## begin

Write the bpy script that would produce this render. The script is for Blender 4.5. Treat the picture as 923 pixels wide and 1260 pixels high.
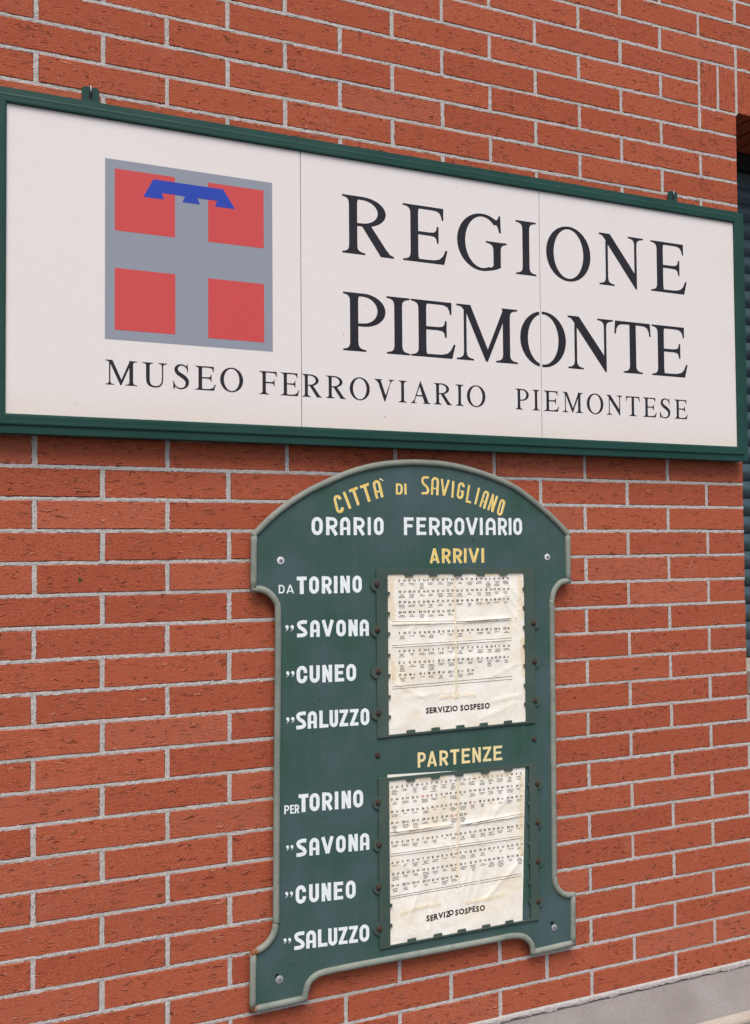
import bpy, bmesh, math, random
import numpy as np
from mathutils import Matrix, Vector

rng = random.Random(7)
for o in list(bpy.data.objects):
    bpy.data.objects.remove(o)
SC = bpy.context.scene
COL = SC.collection

# ------------------------------------------------------------------ camera, world, sun, exposure
CAMP = Vector((-0.29389, -2.15831, 1.09847))
RIGHT = Vector((0.902426, -0.430776, -0.007684))
DOWN = Vector((0.008143, 0.034885, -0.999358))
FWD = Vector((0.430768, 0.901784, 0.034989))
cd = bpy.data.cameras.new('camera')
cam = bpy.data.objects.new('camera', cd)
COL.objects.link(cam)
mw = Matrix.Identity(4)
for i in range(3):
    mw[i][0] = RIGHT[i]; mw[i][1] = -DOWN[i]; mw[i][2] = -FWD[i]; mw[i][3] = CAMP[i]
cam.matrix_world = mw
cd.sensor_fit = 'VERTICAL'
cd.sensor_height = 24.0
cd.lens = 24.0 * 1.0382047
cd.clip_start = 0.05
cd.clip_end = 3000
SC.camera = cam

w = bpy.data.worlds.new('World')
SC.world = w
w.use_nodes = True
wt = w.node_tree
bg = wt.nodes['Background']
sky = wt.nodes.new('ShaderNodeTexSky')
sky.sky_type = 'NISHITA'
sky.sun_disc = False
SUN_EL, SUN_AZ = math.radians(57), math.radians(200)      # compass bearing of the sun, measured from +Y
sky.sun_elevation = SUN_EL
sky.sun_rotation = SUN_AZ
sky.air_density = 1.0
sky.dust_density = 4.0
sky.ozone_density = 0.6
wt.links.new(sky.outputs[0], bg.inputs[0])
bg.inputs[1].default_value = 0.09
sd = bpy.data.lights.new('sun', 'SUN')
sd.energy = 1.5
sd.angle = math.radians(35)
sd.color = (1.0, 0.95, 0.9)
sun = bpy.data.objects.new('sun', sd)
COL.objects.link(sun)
sdir = Vector((math.sin(SUN_AZ) * math.cos(SUN_EL), math.cos(SUN_AZ) * math.cos(SUN_EL), math.sin(SUN_EL)))
sun.rotation_euler = sdir.to_track_quat('Z', 'Y').to_euler()
sun.location = sdir * 20
SC.view_settings.view_transform = 'Standard'
SC.view_settings.look = 'None'
SC.view_settings.exposure = 0.72
SC.view_settings.gamma = 1.0
SC.view_settings.use_curve_mapping = False
SC.render.engine = 'CYCLES'

# ------------------------------------------------------------------ helpers
def tag(o, label=None, cat=None, group=None, kind=None):
    if label: o['label'] = label
    if cat: o['category'] = cat
    if group: o['group'] = group
    if kind: o['kind'] = kind
    return o

def link(name, data, parent=None, loc=None):
    o = bpy.data.objects.new(name, data)
    COL.objects.link(o)
    if parent is not None: o.parent = parent
    if loc is not None: o.location = loc
    return o

def pymesh(name, V, F, mat=None, smooth=False):
    me = bpy.data.meshes.new(name)
    me.from_pydata([tuple(v) for v in V], [], [tuple(f) for f in F])
    me.update()
    if mat is not None: me.materials.append(mat)
    if smooth:
        me.polygons.foreach_set('use_smooth', [True] * len(me.polygons))
    return me

class MB:
    """collects vertices and faces of one mesh"""
    def __init__(s): s.V = []; s.F = []
    def add(s, V, F):
        n = len(s.V); s.V += [tuple(v) for v in V]; s.F += [tuple(i + n for i in f) for f in F]
    def box(s, x0, x1, y0, y1, z0, z1):
        s.add([(x0,y0,z0),(x1,y0,z0),(x1,y1,z0),(x0,y1,z0),(x0,y0,z1),(x1,y0,z1),(x1,y1,z1),(x0,y1,z1)],
              [(0,1,5,4),(1,2,6,5),(2,3,7,6),(3,0,4,7),(4,5,6,7),(3,2,1,0)])
    def plate(s, pts, y0, y1):
        """closed (x,z) outline extruded from y0 (front) to y1 (back)"""
        a = sum(pts[i][0]*pts[(i+1) % len(pts)][1]-pts[(i+1) % len(pts)][0]*pts[i][1] for i in range(len(pts)))
        if a < 0: pts = pts[::-1]
        n = len(pts)
        V = [(x, y0, z) for x, z in pts] + [(x, y1, z) for x, z in pts]
        F = [tuple(range(n)), tuple(range(2*n-1, n-1, -1))]
        for i in range(n):
            j = (i+1) % n
            F.append((i, i+n, j+n, j))
        s.add(V, F)
    def dome(s, cx, cz, y, r, h, n=14, rings=3, flat=0.0):
        V = []; F = []
        for k in range(rings+1):
            t = k/rings*math.pi/2
            rr = r*math.cos(t)*(1-flat)+r*flat*(1 if k < rings else 0)
            if k == rings: rr = r*flat*0.9+1e-5
            yy = y-h*math.sin(t)
            for i in range(n):
                a = 2*math.pi*i/n
                V.append((cx+rr*math.cos(a), yy, cz+rr*math.sin(a)))
        for k in range(rings):
            for i in range(n):
                j = (i+1) % n
                F.append((k*n+i, k*n+j, (k+1)*n+j, (k+1)*n+i))
        F.append(tuple(range(rings*n, rings*n+n)))
        s.add(V, F)
    def build(s, name, mat, parent=None, smooth=False, recalc=True):
        me = pymesh(name, s.V, s.F, mat, smooth)
        if recalc:
            bm = bmesh.new(); bm.from_mesh(me)
            bmesh.ops.recalc_face_normals(bm, faces=bm.faces)
            bmesh.ops.triangulate(bm, faces=[f for f in bm.faces if len(f.verts) > 4])
            bm.to_mesh(me); bm.free()
        return link(name, me, parent)

def vnoise(seed):
    """small value-noise field on numpy arrays"""
    r = np.random.RandomState(seed); T = r.rand(256, 256)
    def f(x, z):
        x = np.asarray(x, float); z = np.asarray(z, float)
        xi = np.floor(x).astype(int); zi = np.floor(z).astype(int)
        u = x-xi; v = z-zi; u = u*u*(3-2*u); v = v*v*(3-2*v)
        a = T[xi % 256, zi % 256]; b = T[(xi+1) % 256, zi % 256]; c = T[xi % 256, (zi+1) % 256]; d = T[(xi+1) % 256, (zi+1) % 256]
        return (a*(1-u)*(1-v)+b*u*(1-v)+c*(1-u)*v+d*u*v)*2-1
    return f
N1, N2, N3 = vnoise(1), vnoise(2), vnoise(3)

# ------------------------------------------------------------------ materials
class NT:
    def __init__(s, name):
        s.m = bpy.data.materials.new(name); s.m.use_nodes = True
        s.t = s.m.node_tree; s.b = s.t.nodes['Principled BSDF']
    def n(s, typ, **kw):
        nd = s.t.nodes.new(typ)
        for k, v in kw.items(): setattr(nd, k, v)
        return nd
    def l(s, a, b): s.t.links.new(a, b)
    def coords(s, scale=(1, 1, 1), perobj=False):
        tc = s.n('ShaderNodeTexCoord')
        src = tc.outputs['Object']
        if perobj:
            oi = s.n('ShaderNodeObjectInfo'); at = s.n('ShaderNodeAttribute', attribute_name='rnd')
            ad = s.n('ShaderNodeMath', operation='ADD'); s.l(oi.outputs['Random'], ad.inputs[0]); s.l(at.outputs['Fac'], ad.inputs[1])
            fr = s.n('ShaderNodeMath', operation='FRACT'); s.l(ad.outputs[0], fr.inputs[0]); s.rnd = fr.outputs[0]
            mu = s.n('ShaderNodeMath', operation='MULTIPLY'); s.l(fr.outputs[0], mu.inputs[0]); mu.inputs[1].default_value = 37.0
            cb = s.n('ShaderNodeCombineXYZ')
            for i in range(3): s.l(mu.outputs[0], cb.inputs[i])
            va = s.n('ShaderNodeVectorMath', operation='ADD'); s.l(src, va.inputs[0]); s.l(cb.outputs[0], va.inputs[1]); src = va.outputs[0]
        s.raw = src
        return s.scaled(src, scale)
    def scaled(s, src, scale):
        m = s.n('ShaderNodeVectorMath', operation='MULTIPLY'); s.l(src, m.inputs[0]); m.inputs[1].default_value = scale
        return m.outputs[0]
    def noise(s, vec, scale, detail=3, rough=0.55, dist=0.0):
        nd = s.n('ShaderNodeTexNoise'); nd.inputs['Scale'].default_value = scale; nd.inputs['Detail'].default_value = detail
        nd.inputs['Roughness'].default_value = rough; nd.inputs['Distortion'].default_value = dist
        s.l(vec, nd.inputs['Vector']); return nd.outputs['Fac']
    def math(s, op, a, b=None, c=None, clamp=False):
        nd = s.n('ShaderNodeMath', operation=op); nd.use_clamp = clamp
        for i, v in enumerate((a, b, c)):
            if v is None: continue
            if isinstance(v, (int, float)): nd.inputs[i].default_value = v
            else: s.l(v, nd.inputs[i])
        return nd.outputs[0]
    def rng_(s, v, a, b, c=0.0, d=1.0, smooth=False):
        nd = s.n('ShaderNodeMapRange'); nd.interpolation_type = 'SMOOTHSTEP' if smooth else 'LINEAR'
        s.l(v, nd.inputs[0])
        for i, x in enumerate((a, b, c, d)): nd.inputs[1+i].default_value = x
        return nd.outputs[0]
    def mix(s, f, a, b):
        nd = s.n('ShaderNodeMix', data_type='RGBA')
        if isinstance(f, (int, float)): nd.inputs[0].default_value = f
        else: s.l(f, nd.inputs[0])
        for i, v in ((6, a), (7, b)):
            if isinstance(v, tuple): nd.inputs[i].default_value = (*v, 1)
            else: s.l(v, nd.inputs[i])
        return nd.outputs[2]
    def bump(s, h, strength, dist):
        nd = s.n('ShaderNodeBump'); nd.inputs['Strength'].default_value = strength; nd.inputs['Distance'].default_value = dist
        s.l(h, nd.inputs['Height']); s.l(nd.outputs[0], s.b.inputs['Normal']); return nd
    def base(s, c):
        if isinstance(c, tuple): s.b.inputs['Base Color'].default_value = (*c, 1)
        else: s.l(c, s.b.inputs['Base Color'])
    def set(s, rough=0.6, metal=0.0, spec=0.4):
        s.b.inputs['Roughness'].default_value = rough; s.b.inputs['Metallic'].default_value = metal
        s.b.inputs['Specular IOR Level'].default_value = spec

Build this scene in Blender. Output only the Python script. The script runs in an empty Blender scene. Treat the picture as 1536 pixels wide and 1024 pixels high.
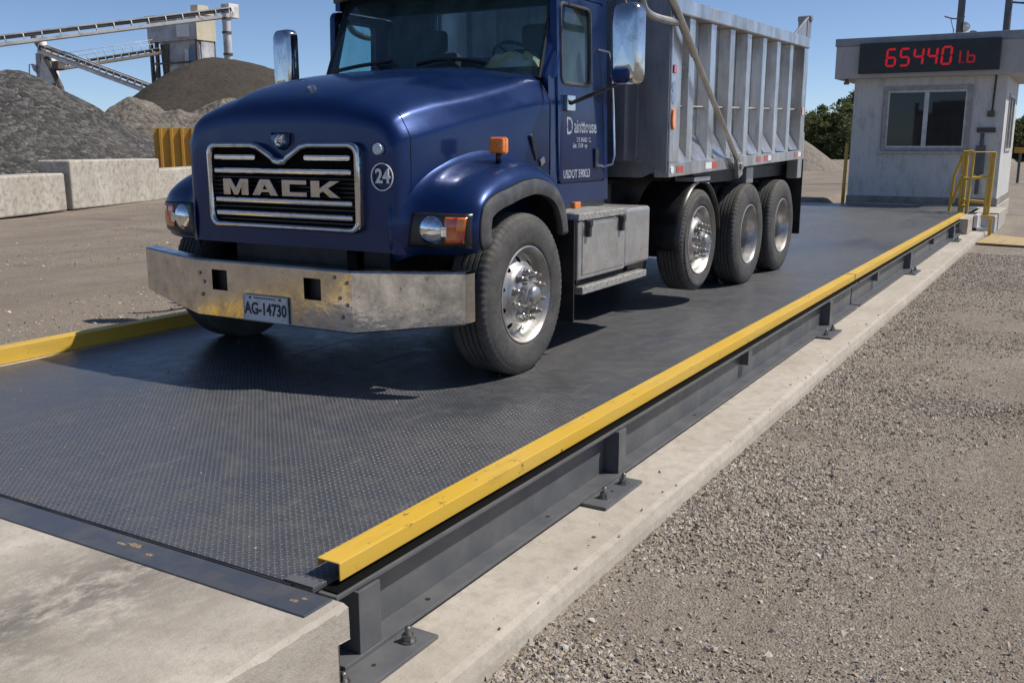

## end

Exercise description
In the data above, please extract the lines from the first one through the line with "SC.render.engine = 'CYCLES'", exactly, and keep pictures out.

Solution for this exercise
Write the bpy script that would produce this render. The script is for Blender 4.5. Treat the picture as 923 pixels wide and 1260 pixels high.
import bpy, bmesh, math, random
import numpy as np
from mathutils import Matrix, Vector

rng = random.Random(7)
for o in list(bpy.data.objects):
    bpy.data.objects.remove(o)
SC = bpy.context.scene
COL = SC.collection

# ------------------------------------------------------------------ camera, world, sun, exposure
CAMP = Vector((-0.29389, -2.15831, 1.09847))
RIGHT = Vector((0.902426, -0.430776, -0.007684))
DOWN = Vector((0.008143, 0.034885, -0.999358))
FWD = Vector((0.430768, 0.901784, 0.034989))
cd = bpy.data.cameras.new('camera')
cam = bpy.data.objects.new('camera', cd)
COL.objects.link(cam)
mw = Matrix.Identity(4)
for i in range(3):
    mw[i][0] = RIGHT[i]; mw[i][1] = -DOWN[i]; mw[i][2] = -FWD[i]; mw[i][3] = CAMP[i]
cam.matrix_world = mw
cd.sensor_fit = 'VERTICAL'
cd.sensor_height = 24.0
cd.lens = 24.0 * 1.0382047
cd.clip_start = 0.05
cd.clip_end = 3000
SC.camera = cam

w = bpy.data.worlds.new('World')
SC.world = w
w.use_nodes = True
wt = w.node_tree
bg = wt.nodes['Background']
sky = wt.nodes.new('ShaderNodeTexSky')
sky.sky_type = 'NISHITA'
sky.sun_disc = False
SUN_EL, SUN_AZ = math.radians(57), math.radians(200)      # compass bearing of the sun, measured from +Y
sky.sun_elevation = SUN_EL
sky.sun_rotation = SUN_AZ
sky.air_density = 1.0
sky.dust_density = 4.0
sky.ozone_density = 0.6
wt.links.new(sky.outputs[0], bg.inputs[0])
bg.inputs[1].default_value = 0.09
sd = bpy.data.lights.new('sun', 'SUN')
sd.energy = 1.5
sd.angle = math.radians(35)
sd.color = (1.0, 0.95, 0.9)
sun = bpy.data.objects.new('sun', sd)
COL.objects.link(sun)
sdir = Vector((math.sin(SUN_AZ) * math.cos(SUN_EL), math.cos(SUN_AZ) * math.cos(SUN_EL), math.sin(SUN_EL)))
sun.rotation_euler = sdir.to_track_quat('Z', 'Y').to_euler()
sun.location = sdir * 20
SC.view_settings.view_transform = 'Standard'
SC.view_settings.look = 'None'
SC.view_settings.exposure = 0.72
SC.view_settings.gamma = 1.0
SC.view_settings.use_curve_mapping = False
SC.render.engine = 'CYCLES'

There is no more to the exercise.